Example \(\PageIndex{1}\)
Consider the function \(f(z) = z^*\). According to the formula for the complex derivative, \[\lim_{\delta z \rightarrow0} \frac{f(z+\delta z) - f(z)}{\delta z} = \lim_{\delta z \rightarrow0} \frac{z^*+\delta z^* - z^*}{\delta z} = \lim_{\delta z \rightarrow0} \frac{\delta z^*}{\delta z}.\] But if we plug in a real \(\delta z\), we get a different result than if we plug in an imaginary \(\delta z\): \[\begin{align} \delta z \in \mathbb{R} \;\; &\Rightarrow \frac{\delta z^*}{\delta z} = 1.\\ \delta z \in i \cdot \mathbb{R} &\Rightarrow \frac{\delta z^*}{\delta z} = -1.\end{align}\]
We can deal with this complication by regarding the complex derivative as well-defined only if the above definition gives the same answer regardless of the argument of \(\delta z\). If a function satisfies this property at a point \(z\), we say that the function is complex-differentiable at \(z\).

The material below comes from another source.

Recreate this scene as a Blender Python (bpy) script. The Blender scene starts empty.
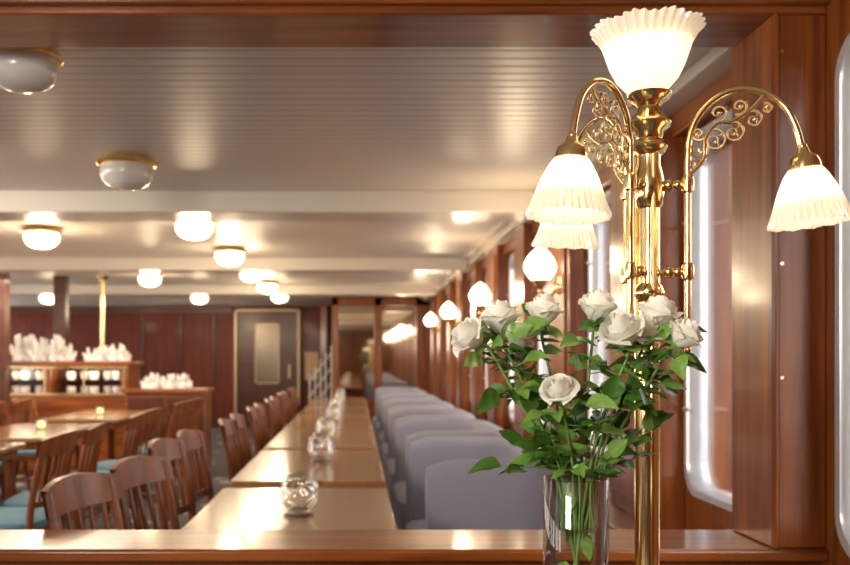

The preceding example showed that \(f(z) = z^*\) is not complex-differentiable for any \(z \in \mathbb{C}\). On the other hand, the following example shows that the function \(f(z) = z\) is complex-differentiable for all \(z \in \mathbb{C}\):
Example \(\PageIndex{2}\)
The function \(f(z) = z\) is complex differentiable for any \(z \in \mathbb{C}\), since \[\lim_{\delta z \rightarrow0} \frac{f(z+\delta z) - f(z)}{\delta z} = \lim_{\delta z \rightarrow0} \frac{z+\delta z - z}{\delta z} = \lim_{\delta z \rightarrow0} \frac{\delta z}{\delta z} = 1.\] The reason the result doesn’t depend on the argument of \(\delta z\) is that the derivative formula simplifies to the fraction \(\delta z / \delta z\), which is equal to 1 for any \(|\delta z| > 0\). Note that we simplify the fraction to 1 before taking the limit \(\delta z \rightarrow 0\). We can’t take the limit first, because \(0/0\) is undefined.